Common questions about this topic from a biblical perspective.

What does the Bible say about not giving up?+
Galatians 6:9 says do not grow weary — the harvest comes for those who do not faint. Hebrews 10:36 says endurance is needed to receive what was promised. 2 Corinthians 4:16 says we faint not even as the outer man perishes. Philippians 1:6 gives the foundation: God who started the work will complete it. The consistent message is keep going because what you cannot see is more real than what you can.
Is it okay to feel like giving up as a Christian?+
Yes. Elijah asked God to take his life (1 Kings 19:4). Paul described being beyond his ability to endure (2 Corinthians 1:8). The entire book of Lamentations is the expression of someone at the end of their rope. These are Scripture — preserved as the honest testimony of faith in exhaustion. Feeling like giving up is not a spiritual failure; it is a human experience that God meets with presence, not condemnation.
How do I find strength to keep going?+
Isaiah 40:31 shows strength renewed by waiting on God — not by pushing harder. 1 Kings 19 shows Elijah needing food and sleep before God's next instruction. Philippians 4:13 locates strength in Christ rather than personal reserves. The prescription for genuine exhaustion is often rest before renewed effort, and conscious turning toward God before the next push.

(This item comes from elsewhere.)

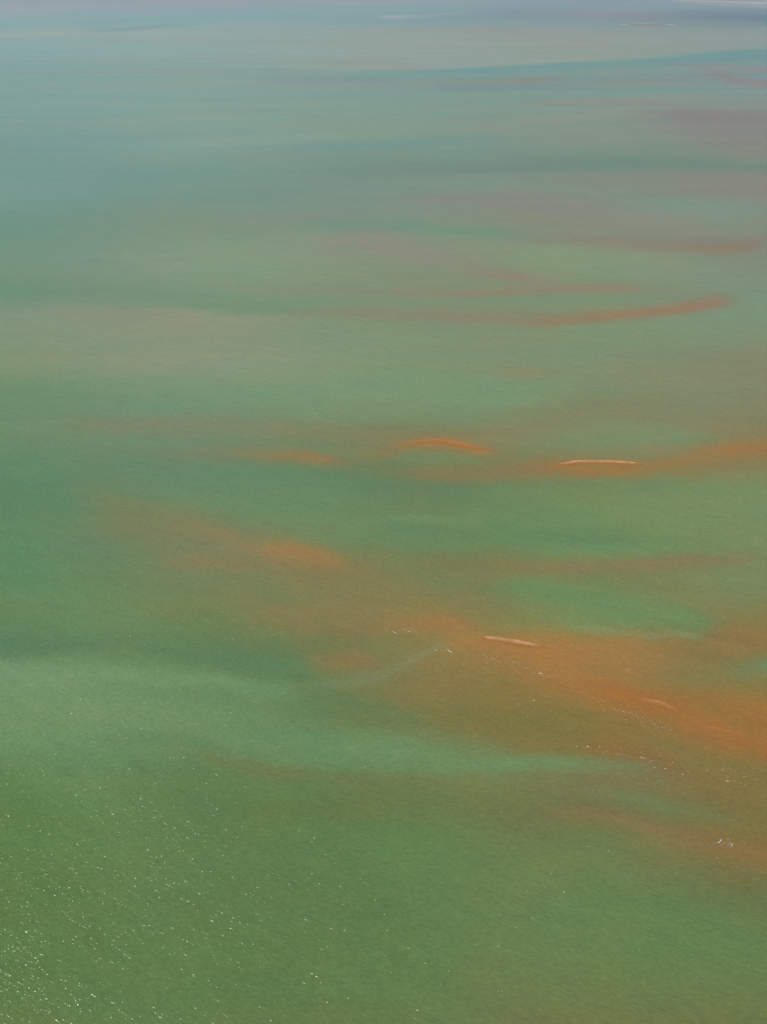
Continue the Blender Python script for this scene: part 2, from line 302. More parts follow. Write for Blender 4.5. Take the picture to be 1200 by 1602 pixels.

What Bible verse is best for when you want to quit?+
Galatians 6:9 (the harvest comes if you do not faint) is the most direct. 2 Corinthians 4:16-17 gives the perspective of invisible renewal alongside visible difficulty. Isaiah 40:31 gives the promise of renewed strength through waiting. Philippians 1:6 (God will complete what He started) is particularly powerful for long seasons of wondering if anything will ever change.
How do I find hope when everything seems impossible?+
Hebrews 11 provides the most comprehensive answer: read the stories of people who continued in impossible circumstances. Then Hebrews 12:1-3 instructs looking to Jesus — who endured the cross for the joy set before Him — as the model of continuing when the cost is highest. Hope in impossibility is grounded not in circumstances but in the character of the One who finishes what He starts.